Stuff that. I have discovered that Matthew thinks I'm not respectable and wishes to have nothing more to do with me. And here's a mystery, since, if I'm not respectable, how come Michelle, who grows more respectable every day, hasn't noticed?
Or has she noticed and doesn't care? Is it possible that she's been dipping into Balzac's Guide to Respectable Women and has been imp-ressed by one of the only two entries I can still remember: "Respectable women live on the third floor" and "Respect-able women marry artists"? I'm not an artist, but - against Michelle's fianc, Andy From The Sixties, who has a bungalow in Southall - I do live on the third floor.
Whatever, I was in the kitchen on Tuesday, going about my single-parent father's duties, when it occurred to me that, by using Michelle as a model, I could update Balzac. Michelle, who once moved like a Cuban, now has the unselfconscious easy grace of Baroness Finchley waltzing with a provincial butterballs, and when she speaks she sounds like Trevor Brooking. I'd offer her a Class A prop were I not afraid she'd say, "I don't need a Class A prop to get me through the day." And if she ever said that someone was "between a rock and a hard place", I think I'd hang myself.
Anyway, I was in the kitchen on Tuesday cooking up when Mark Chapman rang to ask me what sort of chap my friend Longhorn is. Vanessa, a friend of Chapman's, has fallen for Longhorn and Chapman wanted to know if he'll leave his wife for her.
"Longhorn's a diamond," I said. "Apart from you and Christopher Matthew, he's the only thoroughly decent person I know. I don't think he'd play around with Vanessa's emotions, but, equally, I don't think he'd leave his wife."
"Thank you very much," said Chapman.
I returned to the kitchen, but was interrupted again, this time by Longhorn who wants me to introduce him to Steffs the Page 3 stunner. She's lovely, Steffs, still as pretty as a picture, still wheeled on in gossip columns for old times' sake (bitten by a camel on location, taken up photography, gone mad, that sort of thing) but what Longhorn doesn't know, and what I'm careful not to tell him now, is that she's been celibate for 20 years - the upshot of a depressing dbut on the box.
When she was 16, Benny Hill asked her into his dressing-room and said: "You be nice to me and I'll be nice to you," and then he masturbated into his hat. The funny thing is, the next man she met did exactly the same thing. Until she was 24, she thought that was what all men did. Then she met a man who didn't do this and so, of course, she fell in love.
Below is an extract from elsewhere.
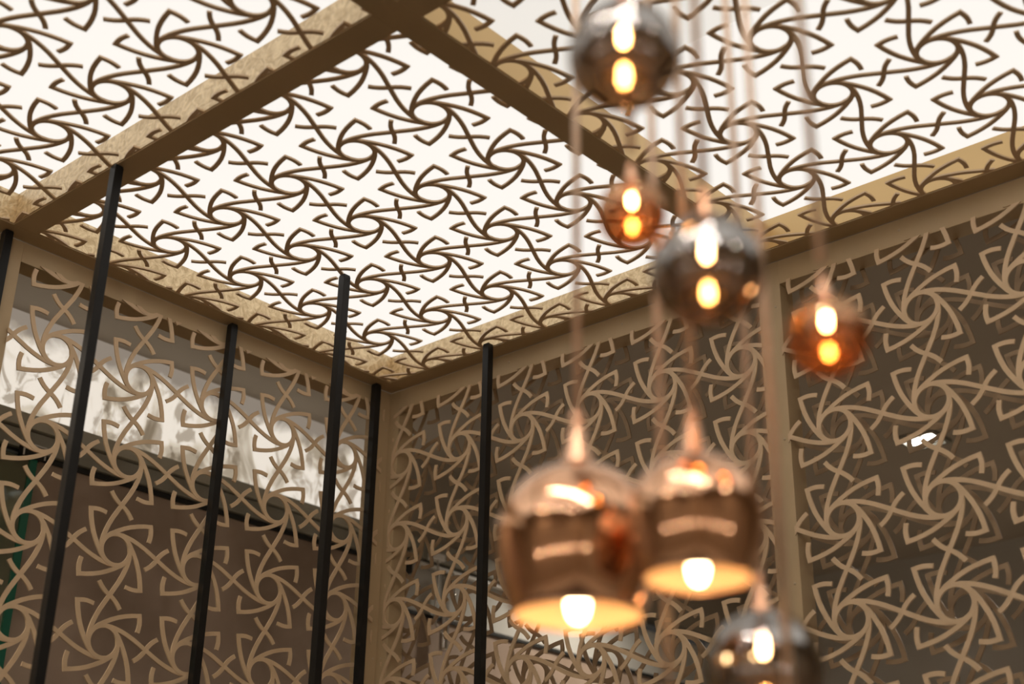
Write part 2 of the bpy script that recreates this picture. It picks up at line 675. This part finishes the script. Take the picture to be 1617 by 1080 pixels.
# right wall: double-skinned
RYF, RYB = 4.52, 4.79
hdrs = []
for xa, xb in ((-4.975, .677), (.954, 6.30)):
    rh = fbox('wall_header', (xa, RYF, -.29), (xb, RYB, ZB - .006))
    hdrs.append(rh)
    fbox('mid_rail', (xa, RYF, ZMID - .28), (xb, RYB, ZMID))
    fbox('lower_panel', (xa, RYF + .1, FLOOR + .3), (xb, RYF + .16, ZMID - .28))
    fbox('bottom_rail', (xa, RYF, FLOOR), (xb, RYB, FLOOR + .3))
ups = []
for xa, xb in ((LXF, -4.975), (.677, .954), (6.30, 6.58)):
    ups.append(fbox('upright', (xa, RYF, FLOOR), (xb, RYB, ZB - .006)))
# the far corners of the pavilion roof, behind the camera
for xa, ya in ((X1 - .28, Y1 - .28), (X1 - .28, Y0), (X0, Y0)):
    fbox('upright', (xa, ya, FLOOR), (xa + .28, ya + .28, ZB - .002))


def screw(at, axis, host):
    bm = bmesh.new()
    r = bmesh.ops.create_uvsphere(bm, u_segments=10, v_segments=6, radius=0.0045)
    s = Matrix.Diagonal((0.4 if axis == 'x' else 1, 0.4 if axis == 'y' else 1, 1, 1))
    bmesh.ops.transform(bm, matrix=Matrix.Translation(W(*at)) @ s, verts=bm.verts[:])
    return finish(bm, 'screw', M['screw'], host, True)


for z in (-.55, -2.09, -3.63, -5.17):
    screw((.746, RYF, z), 'y', ups[1])
    screw((.887, RYF, z), 'y', ups[1])
    screw((-5.07, RYF, z), 'y', ups[0])
    screw((LXF, 4.47, z), 'x', lup)
for x in (-3.0, -1.2, 2.4, 4.0):
    screw((x, RYF, -.13), 'y', hdrs[0 if x < .8 else 1])

# luminous sheets above the lattice
names = {(0, 2): 'white luminous ceiling sheet over the middle bay', (1, 2): 'white luminous ceiling sheet over the right-hand bay',
         (0, 1): 'white luminous ceiling sheet over the upper left bay'}
for ix, (xa, xb) in enumerate(XB):
    for iy, (ya, yb) in enumerate(YB):
        lab = names.get((ix, iy))
        if lab is None:
            lab = 'white luminous ceiling sheet, bay %s of the row %s' % (('left', 'middle', 'right')[ix], ('furthest behind the camera', 'beside the camera', 'along the far wall')[iy])
        e = empty('light_panel', W((xa + xb) / 2, (ya + yb) / 2, ZT + .02), lab, 'light panel', 'luminous sheets above the cut-out ceiling')
        ys = [ya - .1, yb + .1]
        if (ix, iy) == (1, 2):
            ys = [ya - .1, 1.07, yb + .1]
        for q, (a, b2) in enumerate(zip(ys, ys[1:])):
            box('sheet', (xa - .1, a + .004, ZT), (xb + .1, b2 - .004, ZT + .03), M['diffuser_dim' if len(ys) == 3 and q == 0 else 'diffuser'], e)

# ------------------------------------------------------------------ lattice panels
OV = .010     # the sheets sit in the openings of the frame, just clear of its faces
PY = 1.0548
cl = 'cut-out ceiling panels'
def ceiling_panel(label, xr, yr):
    # u = +x, v = -y ; rosettes at x = k, y = PY*k
    return lattice_panel(label, (0, 0, .008), (1, 0, 0), (0, -1, 0), 1.0, PY, xr[0] - OV, xr[1] + OV, (-yr[1] - OV) / PY, (-yr[0] + OV) / PY, cl, 'ceiling')


ceiling_panel('gold rosette ceiling lattice in the middle bay, under the central white sheet', XB[0], YB[2])
ceiling_panel('gold rosette ceiling lattice in the upper left bay beyond the long beam', XB[0], YB[1])
ceiling_panel('gold rosette ceiling lattice in the right-hand bay behind the hanging globes', XB[1], YB[2])
ceiling_panel('gold rosette ceiling lattice overhead, in the bay the pendants hang from', XB[1], YB[1])
wl = 'cut-out wall panels'
LX = -5.135
PV = 1.0
def left_panel(label, ya, yb):
    g = 1.065
    lattice_panel(label, (LX, -.497, -1.105), (0, 1, 0), (0, 0, 1), g, PV, (ya + .497) / g, (yb + .497) / g, (ZMID - .1 + 1.105), (-.215 + 1.105), wl)


left_panel('gold rosette wall lattice on the left, in front of the daylit window', -1.08 - .02, 4.34 + .06)
left_panel('gold rosette wall lattice left of the left mullion, mostly outside the photo', -6.8 - .02, -1.37 + .02)
def right_panel(label, y, xa, xb, zt, which='wall'):
    g = 1.06
    lattice_panel(label, (.42, y, -1.08), (1, 0, 0), (0, 0, 1), g, 1.0, (xa - .42) / g, (xb - .42) / g, (ZMID - .1 + 1.08), (zt + 1.08), wl, which)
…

When he dumped her, she went a little cuckoo, cutting off all her hair and, dressed only in a tea-towel, dancing on his lawn at midnight in the Isadora Duncan mode. And she's been celibate ever since.
Not that I told Longhorn this, since I didn't want to spoil his anticipation of a pleasant rendezvous. I told him to be at Macmillans in the Fulham Road on Thursday, where I'd have Steffs waiting for him.
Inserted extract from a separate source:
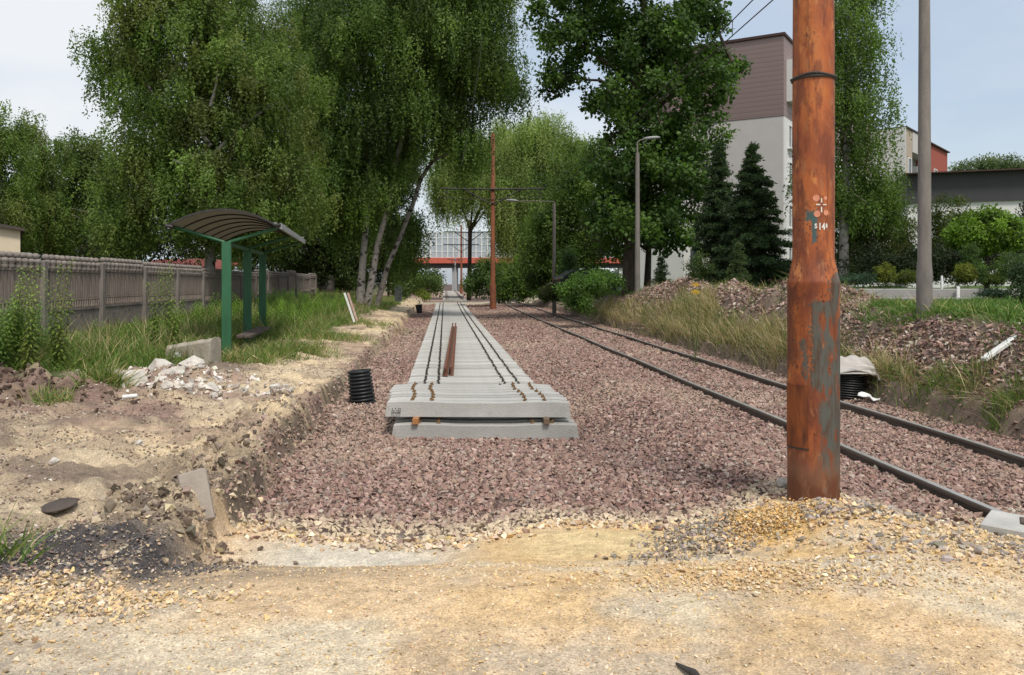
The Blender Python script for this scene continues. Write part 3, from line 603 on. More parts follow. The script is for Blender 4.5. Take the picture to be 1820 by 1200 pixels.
# tall broadleaf on the right bank
b = gbase(1120, 40); Y = 40
make_tree('broadleaf_tree', 'tall dark leafy tree behind the middle street lamp', 'tree', b,
    [L_(1060, -20, 90, 60, Y, 3.5), L_(1010, 60, 60, 55, Y, 2.4), L_(1000, 140, 40, 32, Y, 1.6), L_(1130, 70, 80, 80, Y, 3.4), L_(1210, 60, 70, 70, Y, 3), L_(1290, 115, 45, 30, Y, 1.6), L_(1240, 150, 55, 55, Y, 2.6), L_(1130, 180, 85, 80, Y, 3.4), L_(1220, 240, 65, 60, Y, 2.8), L_(1110, 290, 75, 80, Y, 3.2), L_(1190, 320, 80, 70, Y, 3), L_(1100, 390, 65, 60, Y, 3), L_(1180, 400, 66, 45, Y, 3), L_(1250, 20, 45, 45, Y, 2), L_(960, 20, 18, 30, Y, 1), L_(1060, 175, 22, 26, Y, 1.2), L_(1150, -90, 120, 60, Y, 4)],
    [[(b, .42)]+TR([(1122, 440, .36), (1126, 300, .30), (1135, 180, .24), (1142, 60, .16), (1150, -80, .06)], Y), TR([(1130, 230, .15), (1170, 190, .11), (1230, 140, .07), (1300, 110, .03)], Y-.5), TR([(1136, 160, .13), (1090, 120, .09), (1020, 70, .04)], Y)],
    'round', OAK, .50, (.20, .165), .52, 85, bark=BARKD, trunk_r=.2, vj=.22)
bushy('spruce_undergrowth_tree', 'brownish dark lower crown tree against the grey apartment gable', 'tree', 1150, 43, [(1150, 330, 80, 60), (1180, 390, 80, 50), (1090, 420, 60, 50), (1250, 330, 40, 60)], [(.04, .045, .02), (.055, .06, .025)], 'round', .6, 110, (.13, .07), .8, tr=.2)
# birch to the right of the big pole
b = gbase(1500, 29); Y = 29
make_tree('birch_tree', 'slender weeping birch right behind the big rusty pole', 'tree', b,
    [L_(1520, -20, 60, 70, Y, 1.6), L_(1530, 80, 58, 70, Y, 1.8), L_(1530, 180, 60, 70, Y, 1.8), L_(1540, 270, 62, 60, Y, 1.8), L_(1560, 320, 48, 50, Y, 1.5), L_(1430, 290, 26, 60, Y, 1), L_(1460, 180, 40, 80, Y, 1.5), L_(1500, 350, 50, 50, Y, 1.6), L_(1480, 60, 30, 90, Y, 1.4), L_(1590, 345, 22, 40, Y, .8)],
    [[(b, .17)]+TR([(1500, 400, .15), (1505, 250, .12), (1510, 100, .09), (1515, -60, .04)], Y)],
    'weep', BIRCH[:2]+BIRCHD[:1], .75, (.10, .055), .48, 220, 1.2, BARKW, trunk_r=.1)

# spruces
def spruce(label, px, Ybase, ptop, wpx, Y, cols, cut=0, leaf=.07, group=None):
    b = gbase(px, Y); top = W(px, ptop, Y); hgt = top[2]-b[2]; rw = wpx*Y/FPX
    root = thing('spruce_tree', label, 'tree', b, group=group); tb = MB(); tb.tube([(0, 0, 0), (0, 0, hgt)], [.035*hgt*.5+.03, .01], 7)
    Ps, As = [], []; nl = int(hgt/.24)
    for i in range(nl):
        t = (i+.5)/nl
        if t < cut: continue
        r = rw*(1-t)**.95*RNG.uniform(.7, 1.15)
        for j in range(RNG.integers(9, 12)):
            z = hgt*(t+RNG.uniform(-.6, .6)/nl); a = RNG.uniform(0, 2*math.pi); rr = r*RNG.uniform(.6, 1.15)+.12; m = max(4, int(rr/.028))
            s = np.linspace(.08, 1, m)*rr; x = s*math.cos(a); y = s*math.sin(a); zz = z+.12-.30*s+.10*s*s/(rr+.1)
            q = np.stack([x, y, zz], 1)
            if rr > .5 and RNG.random() < .5: tb.tube([(0, 0, z+.1), tuple(q[-1])], [.02, .006], 3)
            k = 9; Q = np.repeat(q, k, 0)+RNG.normal(0, .03, (m*k, 3)); w_ = np.repeat((1-.6*s/rr), k)
            A = np.zeros((m*k, 3)); A[:, 0] = math.cos(a)*.5; A[:, 1] = math.sin(a)*.5; A += RNG.normal(0, .7, A.shape); A[:, 2] -= .25
            sp = RNG.uniform(-1, 1, m*k)*.30*w_*(rr/.9)**.5; Q[:, 0] += -math.sin(a)*sp; Q[:, 1] += math.cos(a)*sp; Q[:, 2] -= np.abs(sp)*.35
            Ps.append(Q); As.append(A)
    P = np.concatenate(Ps); A = np.concatenate(As); n = len(P); ln = leaf*RNG.uniform(.7, 1.4, n)
    V, F = leafquads(P, A, ln, ln*.4); C = pal(n, cols, [1]*len(cols), .2)
    tb.build('trunk', BARKD, root); link('crown', np_mesh('crown', V, F, LEAF, np.repeat(C, 4, 0)), root)
    return root
spruce('broad dark spruce just left of the big rusty pole', 1338, 490, 262, 98, 33, SPR, .05, .12)
spruce('thin ragged spruce left of the broad dark spruce', 1278, 490, 258, 66, 35, SPR+[(.05, .085, .035)], .12, .11)
spruce('small young conifer on the lawn right of the middle street lamp', 1176, 496, 460, 22, 38, [(.05, .085, .03), (.04, .07, .025)], 0, .07)
spruce('young light tipped conifer in front of the broad spruce', 1313, 495, 440, 20, 27, [(.09, .13, .045), (.06, .09, .035)], 0, .07)
bushy('shrub', 'rounded shrub in front of the thin spruce', 'shrub', 1243, 30, [(1243, 475, 24, 26)], [(.07, .11, .03)], 'round', .2, 60, (.07, .04), 1, False)

# hedge, clipped shrubs, lime ball tree
G3 = 'thuja columns in the garden hedge'
for i, (px, pt, hw, lab) in enumerate([(1500, 330, 28, 'thuja column partly hidden by the big rusty pole'), (1535, 325, 28, 'second thuja column right of the rusty pole'), (1572, 340, 28, 'reddish tipped thuja below the birch'), (1606, 370, 26, 'lower thuja just left of the thick concrete lamp post'), (1668, 355, 24, 'thuja just right of the thick concrete lamp post'), (1700, 345, 18, 'pointed thuja left of the clipped round tree')]):
    bushy('thuja', lab, 'hedge tree', px, 30+.25*i, [(px, pt+35, hw*.62, 45, .7), (px, pt+90, hw, 50, .9), (px, 470, hw*1.1, 40, .9)], [(.09, .125, .03), (.12, .14, .038), (.065, .10, .028)], 'up', .25, 70, (.09, .04), 1, False, G3)
bushy('clipped_tree', 'umbrella shaped bright green clipped tree with flat round crown', 'tree', 1752, 25, [(1752, 410, 54, 36, 1.0), (1715, 422, 26, 20, .7), (1790, 422, 26, 20, .7), (1752, 424, 50, 18, .8)], LIME, 'round', .20, 90, (.10, .07), 2.2, True, tr=.09)
bushy('cone_shrub', 'dark green clipped cone under the umbrella shaped tree', 'shrub', 1727, 24, [(1727, 452, 15, 20, .28), (1727, 480, 26, 22, .45)], [(.08, .14, .03)], 'round', .14, 70, (.05, .03), 1.4, False)
G4 = 'clipped golden ball shrubs'
for px, lab in ((1573, 'golden clipped ball shrub left of the thick lamp post'), (1715, 'golden clipped ball shrub right of the thick lamp post')):
    bushy('ball_shrub', lab, 'shrub', px, 23.6, [(px, 486, 17, 17, .27)], [(.17, .19, .025), (.12, .15, .02)], 'round', .09, 60, (.045, .03), 1.5, False, G4)
bushy('low_hedge', 'low clipped hedge between the golden ball and the thick lamp post', 'hedge', 1612, 24.5, [(1600, 492, 12, 8, .3), (1618, 492, 12, 8, .3), (1640, 492, 12, 8, .3)], [(.10, .13, .02)], 'round', .12, 60, (.05, .03), 1.4, False)
bushy('low_hedge', 'low clipped hedge right of the second golden ball', 'hedge', 1765, 24.5, [(1755, 496, 12, 10, .3), (1775, 496, 12, 10, .3)], [(.09, .12, .02)], 'round', .12, 60, (.05, .03), 1.4, False)
bushy('juniper', 'spreading blue green juniper beside the rusty pole', 'shrub', 1530, 23.5, [(1530, 497, 30, 11, .6), (1500, 500, 24, 10, .6)], [(.045, .085, .05), (.035, .07, .04)], 'flat', .2, 70, (.07, .03), 1.2, False)
bushy('juniper', 'bright clipped mound shrub at the right edge of the garden', 'shrub', 1797, 22, [(1797, 475, 28, 28, .5)], [(.08, .13, .025)], 'round', .16, 70, (.05, .03), 1.4, False)
bushy('juniper', 'low dark juniper behind the kerb near the right edge', 'shrub', 1775, 21, [(1770, 522, 30, 9, .4)], [(.03, .06, .03)], 'flat', .16, 70, (.06, .03), 1.3, False)
bushy('shrub', 'leggy grey green shrub cut off by the right edge of the photo', 'shrub', 1815, 16, [(1812, 480, 18, 30, .4), (1822, 515, 26, 22, .4)], [(.07, .11, .05)], 'round', .16, 45, (.06, .04), 1, False)
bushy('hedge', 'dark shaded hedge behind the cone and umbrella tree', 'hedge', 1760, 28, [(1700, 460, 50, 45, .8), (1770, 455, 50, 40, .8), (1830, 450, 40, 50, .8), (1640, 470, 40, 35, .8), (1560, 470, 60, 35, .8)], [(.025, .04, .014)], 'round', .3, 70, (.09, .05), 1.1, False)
bushy('conifer', 'dark conifer tip at the right edge beside the white wall', 'tree', 1822, 27, [(1826, 385, 12, 40, .3), (1826, 430, 20, 40, .4)], [(.03, .05, .02)], 'up', .2, 60, (.08, .03), 1.2, False)
bushy('broadleaf_tree', 'distant pale tree tops above the dark flat roof', 'tree', 1760, 120, [(1740, 296, 30, 12, 3), (1780, 292, 30, 14, 3), (1820, 298, 30, 14, 3), (1712, 302, 16, 8, 3)], [(.13, .17, .08)], 'round', 1.0, 70, (.35, .2), 1, True, tr=.3)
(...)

"Thank you very much," said Longhorn.
I returned to the kitchen, but after 20 minutes Longhorn rang again, and this time he gave me a frightful burst.
"How dare you!" he said. "How dare you tell Chapman that I'm a shifty womaniser!"
I was as startled as you'd have been. "Do what?" I said "A womaniser? That's not a word one hears a lot these days. Have you been talking to Trevor Brooking?"
"Don't get smart with me!" screamed Longhorn. "I've had Vanessa on to me and she's distraught. What the hell has my personal life got to do with you? And here's another thing. I've been speaking to Christopher Matthew and he thinks you're not respectable. He wishes to have nothing more to do with you."
I was quite put out, but, happily, messing about in the kitchen, the harmless activity of cooking soon calmed me down.
Cooking's half the fun, checking the ingredients, getting the mixture right, holding it over a gentle flame - anxiously watching the oily water until the lumps appear. "The lumps," as my friend Professor Steve Jones recently said on television, "are what make life interesting." Then Chapman rang again.
"That was very indiscreet of you," he said. "You shouldn't have told me that Longhorn is a shifty womaniser."
"I didn't," I said.
"Well you should have done,'' said Chapman. "I wish to have nothing more to do with you. Nor, I may say, does Christopher Matthew."
This was too much. I collected my cooking from the kitchen and joined Trevor Brooking in the sitting-room, where she was browsing through the latest brochures for gourmet breaks in Tuscany.
"Care for a Class A prop?" I said.
"I don't need a Class A prop to get me through the day," she said. "The sun's over the yard-arm, however. I could do with a dry white wine and water."
"An hour ago," I said, "I knew three people I could rely on to do the decent thing. Now, none of them is speaking to me."
"You were between a rock and a hard place," said Trevor.
I was about to hang myself when Longhorn rang back.
"Still all right for Thursday, are we?" he said.
"Men!" said Trevor. "They are incorrigible! You can't live with 'em and you can't live without 'em!"
If she keeps going, I'll have updated Balzac in time for Methuen's Christmas humour list.